Je sais, que devant la brutalité de l’accord, certains en viennent à penser que le Grexit ne serait plus qu’un moindre mal. Je ne le crois pas, et les Grecs ne le croient pas non plus. Une sortie de la zone euro ferait passer la Grèce de la crise humanitaire à l’hécatombe. Regardez comment, dans le dos de M. Schäuble, Marine Le Pen et les siens attendent le Grexit comme la victoire enfin remportée pour sonner le glas de la solidarité européenne !
Mme Cécile Cukierman. Très bien !
M. Pierre Laurent. Cependant, l’accord n’a pas réellement écarté ce risque, car on a choisi d’imposer à la Grèce une mise sous tutelle insupportable et de nouvelles mesures d’austérité draconiennes. Joseph Stiglitz a déclaré que les efforts demandés à Athènes « dépassaient la sévérité », qu’ils « recelaient un esprit de vengeance ». Si les exigences des créanciers sont respectées jusqu’au bout, elles s’avéreront une nouvelle fois injustes socialement et contre-productives économiquement.
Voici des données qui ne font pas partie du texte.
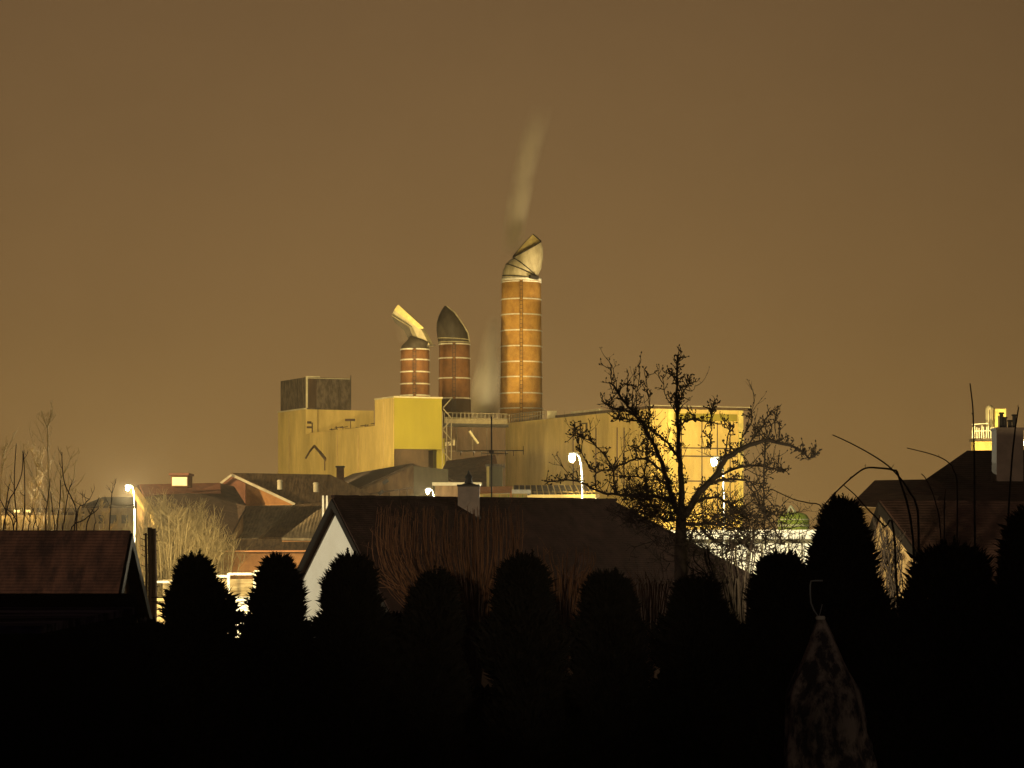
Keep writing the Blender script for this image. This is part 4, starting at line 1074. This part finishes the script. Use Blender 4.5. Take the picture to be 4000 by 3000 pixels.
for k, (px, py, Ds, lb) in enumerate(((560,2060,198,'twiggy lit shrub touching the double pole'),(625,1960,200,'tall twiggy lit shrub below the dormer shed verge'),(690,2010,197,'twiggy lit shrub in the middle of the scrub under the brown shed'),(745,1995,201,'upright twiggy lit shrub below the brown shed slope'),(800,2050,198,'twiggy lit shrub below the pale ribbed annex corner'),(850,2110,200,'lowest twiggy lit shrub at the end of the scrub'),(655,2090,197,'low twiggy lit shrub behind the left conifer'),(760,2090,197,'low dense lit shrub behind the left conifer top'))):
    st = []
    for j in range(36):
        x1 = px+rn.gauss(0,42); y1 = py+abs(rn.gauss(0,40)); bx = px+(x1-px)*.4
        st.append([(bx,2420),(bx+(x1-bx)*.4+rn.uniform(-8,8),2280),(bx+(x1-bx)*.8+rn.uniform(-8,8),(2200+y1)/2),(x1,y1)])
    stem_plant('bare_shrub', lb, 'shrub', Ds, st, 'scrub_bark', .042, .022, seed=100+k, dens=3.0, slen=(.4,1.3), base_px=px, group='lit scrub behind the lamp post', deps=1.2)
# climbing stems over the cottage gable
rn = random.Random(9); st = []
for j in range(26):
    f = rn.random(); x1 = 3425+f*110+rn.uniform(-25,15); y1 = 2040+f*110+rn.uniform(-20,40)
    st.append([(x1+rn.uniform(-30,60),2420),(x1+rn.uniform(-40,40),2300),(x1+rn.uniform(-25,25),2180),(x1,y1)])
stem_plant('climbing_shrub', 'tangled dark stems climbing before the lit stone gable', 'shrub', 66, st, 'bark_dark', .020, .011, seed=12, dens=5, slen=(.12,.4), base_px=3500, deps=.4)

# mottled cone with a bent hook
D = 44; cx = X(3205,D); cn = thing('wrapped_cone', 'tall mottled cone shaped garden wrap tied at the top under a bent hook', 'garden cover', (X(3225,D),D,0))
m = MB(); n = 72; rows = []
rn = random.Random(3)
for i in range(61):
    t = i/60; z = Z(2412,D)*(1-t); lean = .26*t
    r_ = .05+.84*(t*2.5 if t < .24 else (.60+.40*((t-.24)/.76)**.8))
    for k in range(n):
        a = 2*math.pi*k/n
        fold = 1+.07*math.sin(7*a+2*math.sin(3*t))*min(1,t*5)+.16*noise.noise(V((math.cos(a)*1.6,math.sin(a)*1.6,z*1.8)))+.05*noise.noise(V((math.cos(a)*5,math.sin(a)*5,z*6)))
        m.v.append(V((cx+lean+r_*fold*math.cos(a), D+r_*fold*math.sin(a), z)))
for i in range(60):
    for k in range(n):
        k2 = (k+1) % n; m.f.append((i*n+k,(i+1)*n+k,(i+1)*n+k2,i*n+k2))
m.f.append(tuple(range(n)))
m.build('cover', 'mottled_cloth', cn, smooth=True)
m = MB(); m.lathe(V((cx,D,0)), [(.07,Z(2420,D)),(.075,Z(2412,D)),(.06,Z(2406,D))], 12); m.build('tie', 'pale_trim', cn)
m = MB(); m.tube([P(3198,2410,D),P(3180,2385,D),P(3168,2355,D),P(3165,2320,D),P(3165,2285,D),P(3168,2270,D),P(3185,2268,D),P(3214,2268,D)], .011, 6); m.tube([P(3200,2410,D),P(3207,2380,D),P(3212,2360,D)], .007, 5); m.build('hook', 'lamp_metal', cn, smooth=True)

# ------------------------------------------------------------------ smoke
def smoke(name, label, px0, py0, px1, py1, D, r0, r1, dens, bend=0.0):
    a = P(px0,py0,D); b_ = P(px1,py1,D); H = b_.z-a.z; dx = b_.x-a.x
    m = MB(); n = 20
    prof = []
    for i in range(13):
        t = i/12; r_ = (r0+(r1-r0)*t); c = V((a.x+dx*(t+bend*t*(1-t)), D, a.z+H*t))
        for k in range(n): m.v.append(c+V((r_*1.02*math.cos(2*math.pi*k/n), r_*1.02*math.sin(2*math.pi*k/n), 0)))
    for i in range(12):
        for k in range(n):
            k2 = (k+1) % n; m.f.append((i*n+k,i*n+k2,(i+1)*n+k2,(i+1)*n+k))
    m.f.append(tuple(range(n-1,-1,-1))); m.f.append(tuple(12*n+k for k in range(n)))
    mt = bpy.data.materials.new(name); mt.use_nodes = True; nt = mt.node_tree; nt.nodes.clear()
    N = nt.nodes.new; L = nt.links.new
    out = N('ShaderNodeOutputMaterial'); pv = N('ShaderNodeVolumePrincipled'); L(pv.outputs[0], out.inputs['Volume'])
    pv.inputs['Color'].default_value = (1,.88,.66,1); pv.inputs['Anisotropy'].default_value = 0.2
    tc = N('ShaderNodeTexCoord'); sx = N('ShaderNodeSeparateXYZ'); L(tc.outputs['Object'], sx.inputs[0])
    def mth(op, *args):
        q = N('ShaderNodeMath'); q.operation = op
        for i, v in enumerate(args):
            if isinstance(v, (int, float)): q.inputs[i].default_value = v
            else: L(v, q.inputs[i])
        return q.outputs[0]
    t = mth('DIVIDE', sx.outputs[2], H)
    cxn = mth('MULTIPLY', mth('ADD', t, mth('MULTIPLY', mth('MULTIPLY', t, mth('SUBTRACT', 1, t)), bend)), dx)
    rr = mth('ADD', r0, mth('MULTIPLY', t, r1-r0))
    ex = mth('DIVIDE', mth('SUBTRACT', sx.outputs[0], cxn), rr); ey = mth('DIVIDE', sx.outputs[1], rr)
    rad = mth('ADD', mth('MULTIPLY', ex, ex), mth('MULTIPLY', ey, ey))
    body = mth('MAXIMUM', mth('SUBTRACT', 1, rad), 0)
    fade = mth('MULTIPLY', mth('MINIMUM', mth('MULTIPLY', mth('SUBTRACT', 1, t), 1.6), 1), mth('MINIMUM', mth('MULTIPLY', t, 8), 1))
    nz = N('ShaderNodeTexNoise'); nz.inputs['Scale'].default_value = .45; nz.inputs['Detail'].default_value = 4
    mp = N('ShaderNodeMapping'); mp.inputs['Scale'].default_value = (1,1,.4); L(tc.outputs['Object'], mp.inputs[0]); L(mp.outputs[0], nz.inputs['Vector'])
    nn = mth('MAXIMUM', mth('MULTIPLY', mth('SUBTRACT', nz.outputs['Fac'], .28), 3.0), 0)
    L(mth('MULTIPLY', mth('MULTIPLY', mth('MULTIPLY', body, fade), nn), dens), pv.inputs['Density'])
    me = m.build(name, mt, None, loc=a); tag(me, label, 'smoke', kind='stuff'); return me
smoke('smoke_plume', 'thin pale plume rising from the tallest chimney', 1996,1000, 2118,410, 345.8, 1.5, 1.7, 1.0, bend=-.5)
smoke('steam_cloud', 'soft steam drifting up between the dark cowl and the tall chimney', 1880,1655, 1935,1230, 352, 2.4, 1.1, 1.7)
smoke('smoke_wisp', 'faint smoke curling below the bent pale spout', 1585,1345, 1560,1225, 322, .9, 1.0, .3)

# ------------------------------------------------------------------ haze
HAZE = 0.00019
if HAZE > 0:
    m = MB(); m.box(-420,420,-60,900,-1.2,75)
    mt = bpy.data.materials.new('haze'); mt.use_nodes = True; nt = mt.node_tree; nt.nodes.clear()
    out = nt.nodes.new('ShaderNodeOutputMaterial'); pv = nt.nodes.new('ShaderNodeVolumePrincipled')
    pv.inputs['Color'].default_value = (1,.84,.58,1); pv.inputs['Density'].default_value = HAZE; pv.inputs['Anisotropy'].default_value = .45
    nt.links.new(pv.outputs[0], out.inputs['Volume'])
    tag(m.build('haze', mt, None, loc=(0,0,-1.2)), kind='stuff')

# ------------------------------------------------------------------ world : lit night cloud over the works, darker and bluer behind
w = bpy.data.worlds.new('World'); sc.world = w; w.use_nodes = True
nt = w.node_tree; nt.nodes.clear(); N = nt.nodes.new; L = nt.links.new
out = N('ShaderNodeOutputWorld'); bg = N('ShaderNodeBackground'); L(bg.outputs[0], out.inputs[0])
tc = N('ShaderNodeTexCoord'); sx = N('ShaderNodeSeparateXYZ'); L(tc.outputs['Generated'], sx.inputs[0])
r1 = N('ShaderNodeValToRGB'); L(sx.outputs[2], r1.inputs[0])
e = r1.color_ramp.elements
e[0].position = 0.0; e[0].color = (.272,.152,.046,1); e[1].position = .20; e[1].color = (.145,.082,.034,1)
for pos, c in ((.035,(.250,.140,.044,1)),(.09,(.210,.118,.042,1)),(.14,(.178,.101,.039,1))):
    q = e.new(pos); q.color = c
q = e.new(.6); q.color = (.060,.038,.022,1)
back = N('ShaderNodeMapRange'); back.interpolation_type = 'SMOOTHSTEP'; L(sx.outputs[1], back.inputs['Value'])
back.inputs['From Min'].default_value = -.3; back.inputs['From Max'].default_value = .85
nz = N('ShaderNodeTexNoise'); nz.inputs['Scale'].default_value = 2.2; nz.inputs['Detail'].default_value = 3; L(tc.outputs['Generated'], nz.inputs['Vector'])
rn_ = N('ShaderNodeMapRange'); rn_.inputs['To Min'].default_value = .88; rn_.inputs['To Max'].default_value = 1.12; L(nz.outputs['Fac'], rn_.inputs['Value'])
# the glow is strongest over the works, a little left of centre
gx = N('ShaderNodeMath'); gx.operation = 'ADD'; gx.inputs[1].default_value = .045; L(sx.outputs[0], gx.inputs[0])
g2 = N('ShaderNodeMath'); g2.operation = 'MULTIPLY'; L(gx.outputs[0], g2.inputs[0]); L(gx.outputs[0], g2.inputs[1])
g3 = N('ShaderNodeMath'); g3.operation = 'MULTIPLY_ADD'; g3.inputs[1].default_value = -4.0; g3.inputs[2].default_value = 1.0; L(g2.outputs[0], g3.inputs[0])
g4 = N('ShaderNodeMath'); g4.operation = 'MAXIMUM'; g4.inputs[1].default_value = .35; L(g3.outputs[0], g4.inputs[0])
g5 = N('ShaderNodeMath'); g5.operation = 'MULTIPLY'; L(g4.outputs[0], g5.inputs[0]); L(rn_.outputs[0], g5.inputs[1])
nf = N('ShaderNodeTexNoise'); nf.inputs['Scale'].default_value = 14; nf.inputs['Detail'].default_value = 8; nf.inputs['Roughness'].default_value = .72; L(tc.outputs['Generated'], nf.inputs['Vector'])
nr = N('ShaderNodeMapRange'); nr.inputs['To Min'].default_value = .91; nr.inputs['To Max'].default_value = 1.09; L(nf.outputs['Fac'], nr.inputs['Value'])
g6 = N('ShaderNodeMath'); g6.operation = 'MULTIPLY'; L(g5.outputs[0], g6.inputs[0]); L(nr.outputs[0], g6.inputs[1]); g5 = g6
sc_ = N('ShaderNodeVectorMath'); sc_.operation = 'SCALE'; L(r1.outputs[0], sc_.inputs[0]); L(g5.outputs[0], sc_.inputs['Scale'])
mx = N('ShaderNodeMix'); mx.data_type = 'RGBA'; mx.inputs[6].default_value = (.0050,.0030,.0110,1)
L(back.outputs[0], mx.inputs[0]); L(sc_.outputs[0], mx.inputs[7]); L(mx.outputs[2], bg.inputs['Color'])
bg.inputs['Strength'].default_value = 1.07

# ------------------------------------------------------------------ camera and render
cam = bpy.data.cameras.new('camera'); co = bpy.data.objects.new('camera', cam); COL.objects.link(co); sc.camera = co
co.location = (0,0,CZ); co.rotation_euler = (R(90),0,0)
cam.sensor_width = 36; cam.lens = 36*F/4000; cam.shift_y = (HY-1500)/4000; cam.clip_start = .5; cam.clip_end = 9000
sc.view_settings.view_transform = 'Standard'; sc.view_settings.look = 'None'; sc.view_settings.exposure = 0; sc.view_settings.gamma = 1
sc.render.engine = 'CYCLES'; cy = sc.cycles
cy.use_denoising = True; cy.max_bounces = 5; cy.diffuse_bounces = 2; cy.glossy_bounces = 2; cy.volume_bounces = 1
cy.sample_clamp_indirect = 3; cy.sample_clamp_direct = 0
cy.volume_step_rate = 2; cy.volume_max_steps = 128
Alexis Tsipras a redit sa volonté de protéger les plus faibles et d’aller chercher les nouvelles recettes fiscales contre ceux qui s’enrichissent, il a redit la nécessité de réaliser des investissements productifs et d’alléger le fardeau de la dette, mais, en réalité, tout est fait, y compris dans le cadre de l’accord, pour l’en empêcher. Ainsi en va-t-il du programme démentiel de privatisations qui figure dans l’accord. Les rapaces sont déjà à l’œuvre. Vinci est paraît-il déjà sur place pour racheter les aéroports. (Eh oui ! sur plusieurs travées du groupe CRC.)
Mme Éliane Assassi. Vautours !
M. Pierre Laurent. Plusieurs engagements financiers, mentionnés à la demande de la Grèce dans l’accord, sont envisagés : un programme de refinancement, un rééchelonnement partiel de la dette et un plan d’investissement. Sans ces engagements, il n’y aura pas de relance. Or, sous la pression de l’Allemagne, tous ces engagements sont rendus hypothétiques et seront soumis au chantage permanent des créanciers ! C’est le supplice de Tantale qui continue.
Quant à la France, si le Président de la République a joué tardivement un rôle positif pour éviter le Grexit, elle a accepté au cours de la dernière nuit que le prix exorbitant à payer soit fixé par Angela Merkel, qui a finalement dicté ses conditions. La France n’est donc pas quitte. Après cela, nous pouvons encore moins nous remettre à célébrer, comme si de rien n’était, le couple franco-allemand « indestructible ».
Il faut poursuivre le débat et la bataille. Certains voudraient refermer la parenthèse grecque. Notre intérêt commun est au contraire de pousser au changement dans toute l’Europe pour libérer le continent des forces libérales.
La France doit agir immédiatement pour obtenir le déblocage immédiat – il n’est toujours pas acquis – des liquidités de la Banque centrale européenne, sans que ce déblocage soit soumis à de nouvelles conditions. Elle doit également agir pour mobiliser le plus vite possible les 35 milliards d’euros d’investissements prévus, en engageant sans tarder la contribution de la France et en proposant à d’autres pays de se joindre à la création d’un fonds de développement pour la Grèce adossé à la Banque centrale européenne.
M. Jean Bizet. Il n’y a plus d’argent !
M. Roger Karoutchi. Avec quel argent ?
M. Pierre Laurent. La France doit enfin travailler à concrétiser le rééchelonnement de la dette.
Notre vote d’aujourd’hui est un acte de lutte et de solidarité aux côtés du peuple grec, d’Alexis Tsipras et de Syriza.
M. Bruno Sido. Qui va payer ?
M. Pierre Laurent. Nous sommes solidaires de leurs choix et nous assumons leur difficile et courageux combat. Nous sommes à leurs côtés pour dire non à l’expulsion de la Grèce, mais nous disons d’un même mouvement, au nom de la France et du rôle qu’elle doit jouer, que l’accord scandaleux imposé à Bruxelles n’est pas digne de l’Europe et qu’aucun maintien dans l’euro ne peut le légitimer. Voilà pourquoi le groupe CRC votera majoritairement contre cet accord.